Young Kyle bothers me here in the way that the young fiery kicker archetype almost always bothers me. Kyle inherited Davey Richards’ kind of hollow eyes that always give away the entire game, so nothing he does feels legitimate, which is a problem when he’s working a style that tries to say it is the most legitimate. He just fucking bothers me and I’ve never been satisfied with how to best explain it. Sometimes, a person can just hit a point with you and everything that they do bothers you, and I absolutely can’t deny that Kyle is there. Every facet of his being makes me at least a little upset. Everything about him feels phony as hell and incredibly calculated. He’s a nerd and like the eyes he inherited, he doesn’t understand subtlety. Everything is big sweeping gestures once a certain switch flips, and all of his big stupid gestures feel like a put on. I’ve always felt a natural aversion to something so obviously being marketed to me, and I’ve rarely felt it more than with this schmuck. Kyle O’Reilly is absolutely the result of extensive market testing, performing the sorts of functions of technical wrestlers who everyone loved, but with absolutely none of the heart or the understanding of why things worked. 

Look at this and try not to become physically ill.

I’d call Kyle the worst part of the match and blame him alone for the reason this isn’t as good as the rematch a week later in Germany, but this also has future Rev Pro style British commentators, so Kyle’s only the third worst part of it. Sections of this sort of preview how good the 16 Carat tag will be, but this is not very good at all. Disjointed and weird, managing to both go too big and too small at the same time. 

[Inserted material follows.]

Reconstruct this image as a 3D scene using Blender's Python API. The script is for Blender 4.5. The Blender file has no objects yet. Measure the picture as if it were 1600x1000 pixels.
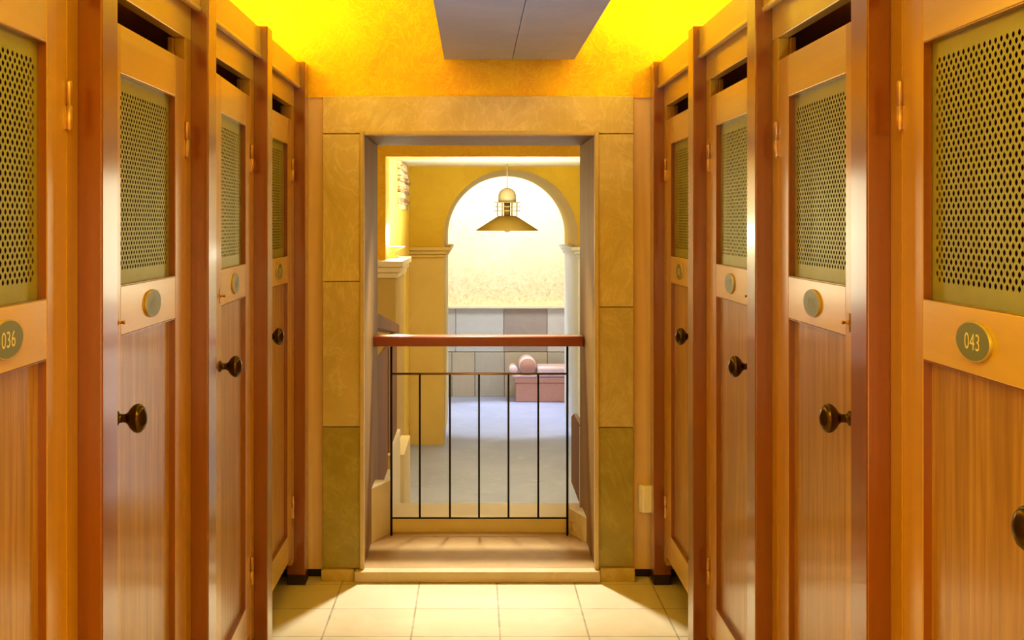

At some point, one of these teams used a move to win it. 

I’m gonna level with you, I didn’t finish watching this. I was watching ALIEN: COVENANT on the television with this match on the computer, and I had taken my headphones off at some point in disgust. I just never bothered pausing the match. I checked the tab again after one great scene, and then the match was over. 

I’m not going back. 

I highly recommend ALIEN: COVENANT. Fassbender’s terrific.